Information shown:
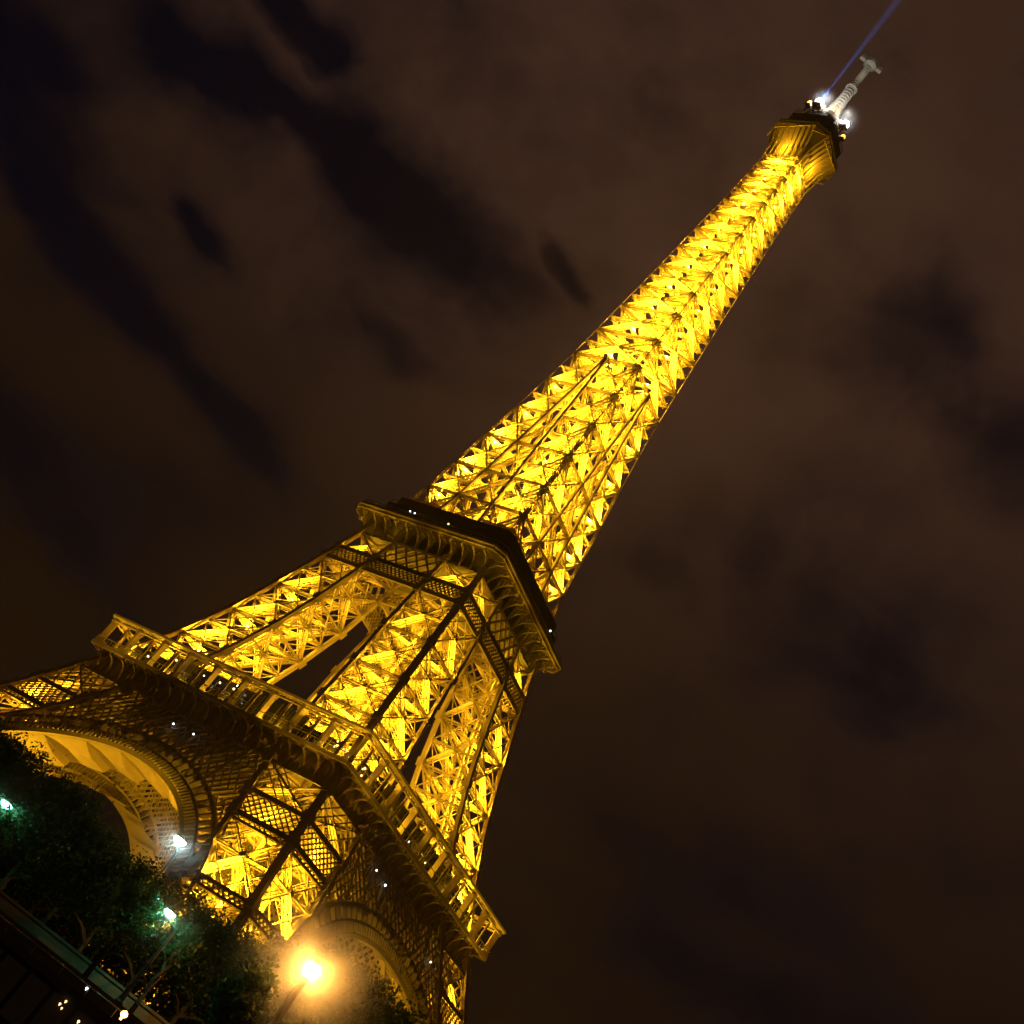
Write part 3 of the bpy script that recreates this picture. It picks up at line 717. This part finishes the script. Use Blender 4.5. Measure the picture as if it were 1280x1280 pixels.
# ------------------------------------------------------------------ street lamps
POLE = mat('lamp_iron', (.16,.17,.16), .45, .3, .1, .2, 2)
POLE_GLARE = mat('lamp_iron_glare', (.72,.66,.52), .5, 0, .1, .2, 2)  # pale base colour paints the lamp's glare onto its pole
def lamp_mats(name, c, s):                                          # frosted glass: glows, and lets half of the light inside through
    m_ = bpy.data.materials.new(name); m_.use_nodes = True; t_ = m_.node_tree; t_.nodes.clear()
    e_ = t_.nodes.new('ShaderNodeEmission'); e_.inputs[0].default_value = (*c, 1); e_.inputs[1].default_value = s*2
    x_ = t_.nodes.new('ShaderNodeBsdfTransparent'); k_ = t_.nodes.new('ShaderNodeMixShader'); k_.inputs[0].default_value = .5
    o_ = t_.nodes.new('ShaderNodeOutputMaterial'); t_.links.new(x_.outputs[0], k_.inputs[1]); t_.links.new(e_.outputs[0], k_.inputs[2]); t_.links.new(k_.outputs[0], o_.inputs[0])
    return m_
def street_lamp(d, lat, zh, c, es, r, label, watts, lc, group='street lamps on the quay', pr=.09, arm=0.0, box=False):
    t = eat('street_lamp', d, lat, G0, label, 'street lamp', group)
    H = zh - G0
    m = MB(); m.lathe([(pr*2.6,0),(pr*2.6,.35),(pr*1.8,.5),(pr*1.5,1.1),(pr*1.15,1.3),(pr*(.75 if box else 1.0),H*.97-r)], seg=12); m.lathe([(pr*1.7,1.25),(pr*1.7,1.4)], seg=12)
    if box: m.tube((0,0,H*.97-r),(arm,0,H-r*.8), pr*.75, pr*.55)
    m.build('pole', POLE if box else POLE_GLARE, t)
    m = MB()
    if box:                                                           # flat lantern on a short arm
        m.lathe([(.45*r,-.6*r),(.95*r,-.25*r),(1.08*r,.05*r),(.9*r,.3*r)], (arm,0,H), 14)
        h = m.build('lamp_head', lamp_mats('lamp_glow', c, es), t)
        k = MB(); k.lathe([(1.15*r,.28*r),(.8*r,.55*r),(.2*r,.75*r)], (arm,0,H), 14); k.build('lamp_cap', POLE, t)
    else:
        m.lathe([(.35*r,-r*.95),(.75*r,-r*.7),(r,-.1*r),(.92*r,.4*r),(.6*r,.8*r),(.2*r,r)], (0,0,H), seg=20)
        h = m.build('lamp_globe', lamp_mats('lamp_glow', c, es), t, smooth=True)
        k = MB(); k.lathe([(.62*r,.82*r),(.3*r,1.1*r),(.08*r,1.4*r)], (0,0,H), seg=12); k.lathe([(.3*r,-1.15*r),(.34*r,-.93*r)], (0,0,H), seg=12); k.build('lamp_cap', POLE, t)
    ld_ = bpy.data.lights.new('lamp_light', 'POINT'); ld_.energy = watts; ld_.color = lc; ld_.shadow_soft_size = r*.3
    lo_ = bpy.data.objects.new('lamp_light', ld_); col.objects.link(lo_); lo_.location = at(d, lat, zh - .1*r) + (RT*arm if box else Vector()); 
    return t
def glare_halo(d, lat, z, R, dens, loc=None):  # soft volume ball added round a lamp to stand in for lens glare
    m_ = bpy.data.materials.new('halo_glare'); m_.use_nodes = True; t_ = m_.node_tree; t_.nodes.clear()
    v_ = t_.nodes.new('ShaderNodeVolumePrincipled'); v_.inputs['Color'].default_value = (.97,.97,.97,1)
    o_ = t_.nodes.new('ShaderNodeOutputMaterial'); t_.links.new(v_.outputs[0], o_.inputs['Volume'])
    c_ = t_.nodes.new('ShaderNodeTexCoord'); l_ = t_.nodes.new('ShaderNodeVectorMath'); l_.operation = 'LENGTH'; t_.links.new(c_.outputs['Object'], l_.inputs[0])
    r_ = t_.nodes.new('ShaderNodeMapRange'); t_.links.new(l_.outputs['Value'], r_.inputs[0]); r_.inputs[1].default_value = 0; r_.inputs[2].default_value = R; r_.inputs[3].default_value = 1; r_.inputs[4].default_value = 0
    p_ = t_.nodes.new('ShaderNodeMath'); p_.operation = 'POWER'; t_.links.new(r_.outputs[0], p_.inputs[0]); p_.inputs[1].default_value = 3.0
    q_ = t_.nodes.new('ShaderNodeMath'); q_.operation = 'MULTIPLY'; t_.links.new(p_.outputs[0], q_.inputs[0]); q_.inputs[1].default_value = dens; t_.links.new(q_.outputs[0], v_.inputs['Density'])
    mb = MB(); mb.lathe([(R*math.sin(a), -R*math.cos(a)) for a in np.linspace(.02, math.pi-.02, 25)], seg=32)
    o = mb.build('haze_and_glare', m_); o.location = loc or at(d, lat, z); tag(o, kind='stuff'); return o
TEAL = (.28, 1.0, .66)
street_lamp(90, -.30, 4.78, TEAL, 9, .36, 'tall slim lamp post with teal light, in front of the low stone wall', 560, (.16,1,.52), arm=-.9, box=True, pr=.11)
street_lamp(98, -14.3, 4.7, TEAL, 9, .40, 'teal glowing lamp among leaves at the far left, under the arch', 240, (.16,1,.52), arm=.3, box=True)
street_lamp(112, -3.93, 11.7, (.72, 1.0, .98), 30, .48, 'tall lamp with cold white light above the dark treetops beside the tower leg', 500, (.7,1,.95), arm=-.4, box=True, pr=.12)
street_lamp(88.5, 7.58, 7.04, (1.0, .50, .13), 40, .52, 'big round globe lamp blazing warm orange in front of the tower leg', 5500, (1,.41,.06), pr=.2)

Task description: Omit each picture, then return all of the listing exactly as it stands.

In response:
Write part 3 of the bpy script that recreates this picture. It picks up at line 717. This part finishes the script. Use Blender 4.5. Measure the picture as if it were 1280x1280 pixels.
# ------------------------------------------------------------------ street lamps
POLE = mat('lamp_iron', (.16,.17,.16), .45, .3, .1, .2, 2)
POLE_GLARE = mat('lamp_iron_glare', (.72,.66,.52), .5, 0, .1, .2, 2)  # pale base colour paints the lamp's glare onto its pole
def lamp_mats(name, c, s):                                          # frosted glass: glows, and lets half of the light inside through
    m_ = bpy.data.materials.new(name); m_.use_nodes = True; t_ = m_.node_tree; t_.nodes.clear()
    e_ = t_.nodes.new('ShaderNodeEmission'); e_.inputs[0].default_value = (*c, 1); e_.inputs[1].default_value = s*2
    x_ = t_.nodes.new('ShaderNodeBsdfTransparent'); k_ = t_.nodes.new('ShaderNodeMixShader'); k_.inputs[0].default_value = .5
    o_ = t_.nodes.new('ShaderNodeOutputMaterial'); t_.links.new(x_.outputs[0], k_.inputs[1]); t_.links.new(e_.outputs[0], k_.inputs[2]); t_.links.new(k_.outputs[0], o_.inputs[0])
    return m_
def street_lamp(d, lat, zh, c, es, r, label, watts, lc, group='street lamps on the quay', pr=.09, arm=0.0, box=False):
    t = eat('street_lamp', d, lat, G0, label, 'street lamp', group)
    H = zh - G0
    m = MB(); m.lathe([(pr*2.6,0),(pr*2.6,.35),(pr*1.8,.5),(pr*1.5,1.1),(pr*1.15,1.3),(pr*(.75 if box else 1.0),H*.97-r)], seg=12); m.lathe([(pr*1.7,1.25),(pr*1.7,1.4)], seg=12)
    if box: m.tube((0,0,H*.97-r),(arm,0,H-r*.8), pr*.75, pr*.55)
    m.build('pole', POLE if box else POLE_GLARE, t)
    m = MB()
    if box:                                                           # flat lantern on a short arm
        m.lathe([(.45*r,-.6*r),(.95*r,-.25*r),(1.08*r,.05*r),(.9*r,.3*r)], (arm,0,H), 14)
        h = m.build('lamp_head', lamp_mats('lamp_glow', c, es), t)
        k = MB(); k.lathe([(1.15*r,.28*r),(.8*r,.55*r),(.2*r,.75*r)], (arm,0,H), 14); k.build('lamp_cap', POLE, t)
    else:
        m.lathe([(.35*r,-r*.95),(.75*r,-r*.7),(r,-.1*r),(.92*r,.4*r),(.6*r,.8*r),(.2*r,r)], (0,0,H), seg=20)
        h = m.build('lamp_globe', lamp_mats('lamp_glow', c, es), t, smooth=True)
        k = MB(); k.lathe([(.62*r,.82*r),(.3*r,1.1*r),(.08*r,1.4*r)], (0,0,H), seg=12); k.lathe([(.3*r,-1.15*r),(.34*r,-.93*r)], (0,0,H), seg=12); k.build('lamp_cap', POLE, t)
    ld_ = bpy.data.lights.new('lamp_light', 'POINT'); ld_.energy = watts; ld_.color = lc; ld_.shadow_soft_size = r*.3
    lo_ = bpy.data.objects.new('lamp_light', ld_); col.objects.link(lo_); lo_.location = at(d, lat, zh - .1*r) + (RT*arm if box else Vector()); 
    return t
def glare_halo(d, lat, z, R, dens, loc=None):  # soft volume ball added round a lamp to stand in for lens glare
    m_ = bpy.data.materials.new('halo_glare'); m_.use_nodes = True; t_ = m_.node_tree; t_.nodes.clear()
    v_ = t_.nodes.new('ShaderNodeVolumePrincipled'); v_.inputs['Color'].default_value = (.97,.97,.97,1)
    o_ = t_.nodes.new('ShaderNodeOutputMaterial'); t_.links.new(v_.outputs[0], o_.inputs['Volume'])
    c_ = t_.nodes.new('ShaderNodeTexCoord'); l_ = t_.nodes.new('ShaderNodeVectorMath'); l_.operation = 'LENGTH'; t_.links.new(c_.outputs['Object'], l_.inputs[0])
    r_ = t_.nodes.new('ShaderNodeMapRange'); t_.links.new(l_.outputs['Value'], r_.inputs[0]); r_.inputs[1].default_value = 0; r_.inputs[2].default_value = R; r_.inputs[3].default_value = 1; r_.inputs[4].default_value = 0
    p_ = t_.nodes.new('ShaderNodeMath'); p_.operation = 'POWER'; t_.links.new(r_.outputs[0], p_.inputs[0]); p_.inputs[1].default_value = 3.0
    q_ = t_.nodes.new('ShaderNodeMath'); q_.operation = 'MULTIPLY'; t_.links.new(p_.outputs[0], q_.inputs[0]); q_.inputs[1].default_value = dens; t_.links.new(q_.outputs[0], v_.inputs['Density'])
    mb = MB(); mb.lathe([(R*math.sin(a), -R*math.cos(a)) for a in np.linspace(.02, math.pi-.02, 25)], seg=32)
    o = mb.build('haze_and_glare', m_); o.location = loc or at(d, lat, z); tag(o, kind='stuff'); return o
TEAL = (.28, 1.0, .66)
street_lamp(90, -.30, 4.78, TEAL, 9, .36, 'tall slim lamp post with teal light, in front of the low stone wall', 560, (.16,1,.52), arm=-.9, box=True, pr=.11)
street_lamp(98, -14.3, 4.7, TEAL, 9, .40, 'teal glowing lamp among leaves at the far left, under the arch', 240, (.16,1,.52), arm=.3, box=True)
street_lamp(112, -3.93, 11.7, (.72, 1.0, .98), 30, .48, 'tall lamp with cold white light above the dark treetops beside the tower leg', 500, (.7,1,.95), arm=-.4, box=True, pr=.12)
street_lamp(88.5, 7.58, 7.04, (1.0, .50, .13), 40, .52, 'big round globe lamp blazing warm orange in front of the tower leg', 5500, (1,.41,.06), pr=.2)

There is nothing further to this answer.